Maybe it’s something along these lines:

“Sure, that would be ideal. Good luck pulling it off.”

or

“That would be nice, but not if it comes at the expense of learning. Learning is more important!”

Let us reiterate: students must love school. It is the first principle of education. A love of school creates the atmosphere necessary for students to succeed. Everything else (learning, creativity, risk-taking, hard work) follows from a love of school.

Love of school is the secret sauce. At Alpha, it’s a passion verging on an obsession. Most educational institutions have ceased to believe in the powerful magic of a student actually loving school.

Let’s get one thing straight: when we say loving school, we don’t mean that school is easy, or that we should go to Six Flags everyday, or that we cater to every student’s whims. In fact, if students really love school, then they are more motivated to take on harder tasks that push them out of their comfort zone to grow their abilities.

So what does it mean to treat “love of school” as our first principle of education? Here’s how we create an atmosphere that students love at Alpha:

Challenge & Competition

  • Look at video games or sports for proof that kids love these two things.
  • Students want to feel progress. They want to work on problems that challenge them at the outer edge of their capabilities. We do this through hands-on projects and personalized learning apps that meet the student at his or her level.
  • Students want to compete with each other, so we create engaging competitions based on achievement in learning apps.

Connection

  • Students want to learn in an environment where they are known and loved.
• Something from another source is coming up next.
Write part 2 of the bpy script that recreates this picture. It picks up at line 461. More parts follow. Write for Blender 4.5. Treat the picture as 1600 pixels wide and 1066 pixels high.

They need to be surrounded by adults who care about them deeply and expect them to be great every single day.
  • Do you have a group of students that loves The Avengers? Create a history project based on Black Panther or make a trip to Endgame the pull through for a super rigorous goal.

Sense of Place

  • Love of school is about the practices and spatial design that make any place exciting and thought-provoking. Moveable furniture? Check. Rituals built into the schedule? Check. We pay attention to the details when we create the physical and social environment at Alpha.

Ownership

  • Students must feel like they own their time at school. Here’s an example: When I asked Tommy, a thirteen-year-old transfer from a public school, why he loved Alpha, he said, “I like that there’s no teacher breathing down your neck. At public schools, teachers feel like they own you when you’re in their class. At Alpha, I feel like it’s my time.”

Expectations

  • Guides are expected to make sure students love school. It’s part of our job description.

“Okay, but hold on — ensuring a love of school seems tricky. After all, students are fickle and happiness is hard to measure.”

Good point. To deal with this problem, we go above and beyond in collecting student feedback. We survey every student at the end of each session to see if they are loving school. After every project, we ask what they liked and what could have been better. We are always serving the student and making sure they enjoy their time at school.

What’s the bar for success? It’s high. To us, loving school means a student is more excited to go to school than skiing in Aspen or scuba diving in Belize.

When students feel ownership over their time, can work on difficult problems, can receive consistent quality feedback, and can create strong bonds with their peers and guides, then they will jump aboard — and they will love school.